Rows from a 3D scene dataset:
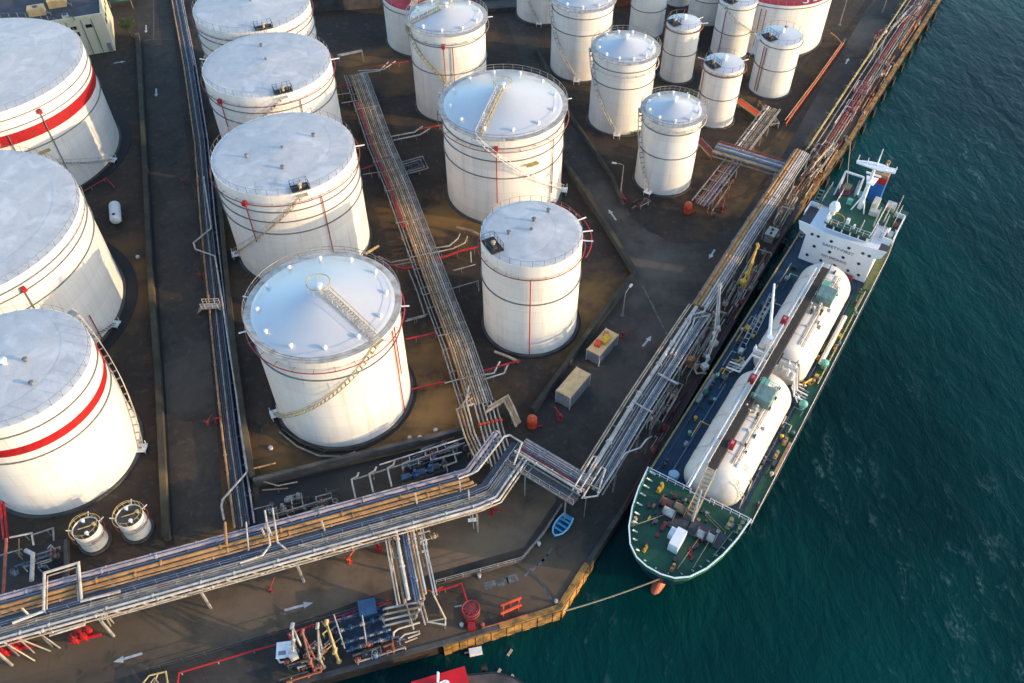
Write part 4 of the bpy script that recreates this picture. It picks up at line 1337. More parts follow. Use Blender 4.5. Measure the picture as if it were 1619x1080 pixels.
for lb, a, b, wd in (('orange red covered trough between two slender tanks', (1166, 158), (1200, 182), 1.3), ('red covered trough behind the domed tank nearest the junction', (1103, 220), (1128, 246), 1.2)):
    A, B = P(*a, 1.3), P(*b, 1.3)
    root = thing('pipe_trough', lb, 'trough', Vector((A.x, A.y, 0)))
    MB().bar(A, B, wd, 0.2).build('cover', RED_OR if 'orange' in lb else RED_DK, root, smooth=False)
    n_ = (B - A).normalized().cross(Vector((0, 0, 1)))
    for s_ in (-1, 1):
        MB().bar(A + n_ * s_ * (wd / 2 + 0.12), B + n_ * s_ * (wd / 2 + 0.12), 0.12, 0.3).build('edge_beam', DYELLOW, root, smooth=False)
    for t in (0.1, 0.9):
        q = A.lerp(B, t)
        MB().box((q.x, q.y, 0.6), (0.3, 0.3, 1.2)).build('leg', GALV, root, smooth=False)
pipes_thing('fire_main', 'long orange and red pipe pair on the wall of the far quay road', 'pipes', [([(1334, 68, 1.2), (1290, 130, 1.2), (1243, 195, 1.2), (1243, 200, 0.1)], 0.13, RED_OR), ([(1331, 68, 1.6), (1288, 128, 1.6), (1241, 190, 1.6)], 0.09, ORANGE), ([(1331, 68, 1.2), (1322, 58, 1.2), (1314, 52, 1.2)], 0.1, ORANGE)], 0)

# rack going down to the berth manifold
jp = PP([(637, 832), (646, 880), (660, 950)], 3.6)
pl = [(2.0, 0.09, BEIGE, 0.3), (1.5, 0.12, BROWNP, 0.1), (0.95, 0.22, LGREY, 0.25, 0.0, 0.97), (0.5, 0.1, DBLUE, 0.0), (0.2, 0.12, BLUEP, 0.1), (-0.1, 0.12, BLUEP, 0.1), (-0.4, 0.12, LGREY, 0.15), (-0.75, 0.16, ORANGE, 0.15), (-1.1, 0.16, LGREY, 0.15, 0.0, 0.95), (-1.5, 0.14, ORANGE, 0.05, 0, 0.6), (-2.0, 0.1, LGREY, 0.3)]
rack('pipe_rack', 'pipe rack of blue, beige and orange pipes crossing the waterside road to the berth', jp, pl, 2.3, 7.5, LGREY, -0.4, rails=((2.3, 0.3), (-2.3, 0.3)), w=0.2)
pipes_thing('manifold_header', 'row of parallel beige header pipes ending beside the blue valve skid', 'pipes',
            [([(671 - 4 * i, 946 + 9 * i, 2.6), (668 - 4 * i, 951 + 9 * i, 1.6), (610, 962 + 10 * i - i, 1.4), (606, 964 + 10 * i - i, 1.0)], 0.14, (LGREY, BEIGE, LGREY, GREY_PIPE)[i]) for i in range(4)], 3.5)
pipes_thing('swing_frame', 'pale tubular frame beside the berth header pipes', 'pipes', [([(683, 935, 3.2), (704, 978, 1.2), (676, 983, 1.2), (668, 953, 1.4)], 0.11, BEIGE), ([(676, 983, 1.2), (704, 988, 1.2), (704, 978, 1.2)], 0.1, LGREY), ([(640, 947, 1.8), (654, 995, 1.8)], 0.09, LGREY), ([(660, 945, 2.0), (672, 988, 1.8)], 0.1, LILAC)], 4.0)
pipes_thing('hose_loop', 'pale looped pipe lying near the quay edge below the berth headers', 'pipes', [([(622, 1008, 0.5), (622, 1000, 0.6), (630, 994, 0.6), (664, 984, 0.6)], 0.12, LGREY), ([(630, 1012, 0.5), (640, 1003, 0.5), (662, 998, 0.5), (663, 1002, 0.5), (645, 1009, 0.5)], 0.1, LGREY), ([(640, 1016, 0.4), (660, 1008, 0.4)], 0.09, BEIGE)], 0)

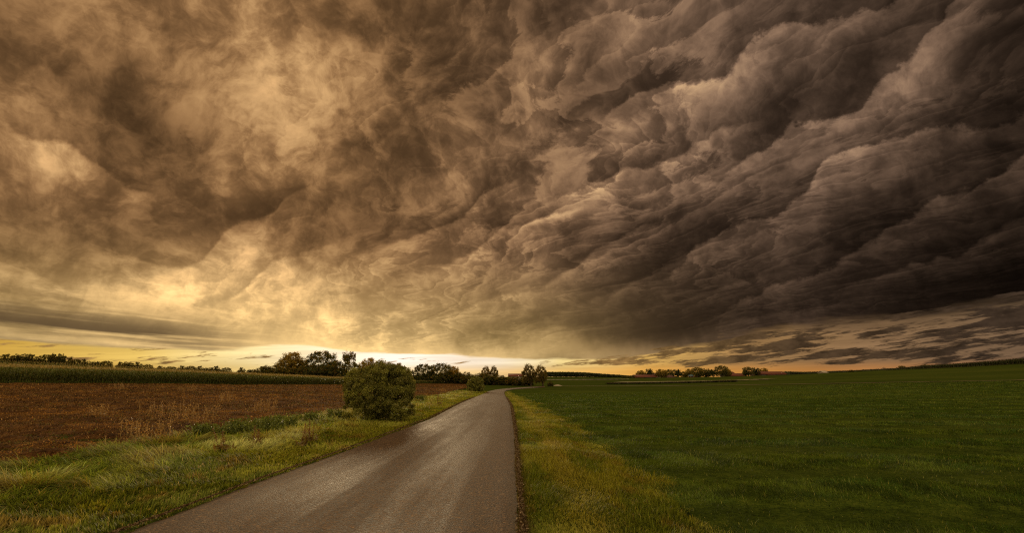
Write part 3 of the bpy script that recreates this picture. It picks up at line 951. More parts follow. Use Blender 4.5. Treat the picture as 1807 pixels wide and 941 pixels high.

Description of the task: Copy each line of the records precisely and drop any images they hold.

Result of the task:
Write part 4 of the bpy script that recreates this picture. It picks up at line 1337. More parts follow. Use Blender 4.5. Measure the picture as if it were 1619x1080 pixels.
for lb, a, b, wd in (('orange red covered trough between two slender tanks', (1166, 158), (1200, 182), 1.3), ('red covered trough behind the domed tank nearest the junction', (1103, 220), (1128, 246), 1.2)):
    A, B = P(*a, 1.3), P(*b, 1.3)
    root = thing('pipe_trough', lb, 'trough', Vector((A.x, A.y, 0)))
    MB().bar(A, B, wd, 0.2).build('cover', RED_OR if 'orange' in lb else RED_DK, root, smooth=False)
    n_ = (B - A).normalized().cross(Vector((0, 0, 1)))
    for s_ in (-1, 1):
        MB().bar(A + n_ * s_ * (wd / 2 + 0.12), B + n_ * s_ * (wd / 2 + 0.12), 0.12, 0.3).build('edge_beam', DYELLOW, root, smooth=False)
    for t in (0.1, 0.9):
        q = A.lerp(B, t)
        MB().box((q.x, q.y, 0.6), (0.3, 0.3, 1.2)).build('leg', GALV, root, smooth=False)
pipes_thing('fire_main', 'long orange and red pipe pair on the wall of the far quay road', 'pipes', [([(1334, 68, 1.2), (1290, 130, 1.2), (1243, 195, 1.2), (1243, 200, 0.1)], 0.13, RED_OR), ([(1331, 68, 1.6), (1288, 128, 1.6), (1241, 190, 1.6)], 0.09, ORANGE), ([(1331, 68, 1.2), (1322, 58, 1.2), (1314, 52, 1.2)], 0.1, ORANGE)], 0)

# rack going down to the berth manifold
jp = PP([(637, 832), (646, 880), (660, 950)], 3.6)
pl = [(2.0, 0.09, BEIGE, 0.3), (1.5, 0.12, BROWNP, 0.1), (0.95, 0.22, LGREY, 0.25, 0.0, 0.97), (0.5, 0.1, DBLUE, 0.0), (0.2, 0.12, BLUEP, 0.1), (-0.1, 0.12, BLUEP, 0.1), (-0.4, 0.12, LGREY, 0.15), (-0.75, 0.16, ORANGE, 0.15), (-1.1, 0.16, LGREY, 0.15, 0.0, 0.95), (-1.5, 0.14, ORANGE, 0.05, 0, 0.6), (-2.0, 0.1, LGREY, 0.3)]
rack('pipe_rack', 'pipe rack of blue, beige and orange pipes crossing the waterside road to the berth', jp, pl, 2.3, 7.5, LGREY, -0.4, rails=((2.3, 0.3), (-2.3, 0.3)), w=0.2)
pipes_thing('manifold_header', 'row of parallel beige header pipes ending beside the blue valve skid', 'pipes',
            [([(671 - 4 * i, 946 + 9 * i, 2.6), (668 - 4 * i, 951 + 9 * i, 1.6), (610, 962 + 10 * i - i, 1.4), (606, 964 + 10 * i - i, 1.0)], 0.14, (LGREY, BEIGE, LGREY, GREY_PIPE)[i]) for i in range(4)], 3.5)
pipes_thing('swing_frame', 'pale tubular frame beside the berth header pipes', 'pipes', [([(683, 935, 3.2), (704, 978, 1.2), (676, 983, 1.2), (668, 953, 1.4)], 0.11, BEIGE), ([(676, 983, 1.2), (704, 988, 1.2), (704, 978, 1.2)], 0.1, LGREY), ([(640, 947, 1.8), (654, 995, 1.8)], 0.09, LGREY), ([(660, 945, 2.0), (672, 988, 1.8)], 0.1, LILAC)], 4.0)
pipes_thing('hose_loop', 'pale looped pipe lying near the quay edge below the berth headers', 'pipes', [([(622, 1008, 0.5), (622, 1000, 0.6), (630, 994, 0.6), (664, 984, 0.6)], 0.12, LGREY), ([(630, 1012, 0.5), (640, 1003, 0.5), (662, 998, 0.5), (663, 1002, 0.5), (645, 1009, 0.5)], 0.1, LGREY), ([(640, 1016, 0.4), (660, 1008, 0.4)], 0.09, BEIGE)], 0)

Write part 3 of the bpy script that recreates this picture. It picks up at line 951. More parts follow. Use Blender 4.5. Treat the picture as 1807 pixels wide and 941 pixels high.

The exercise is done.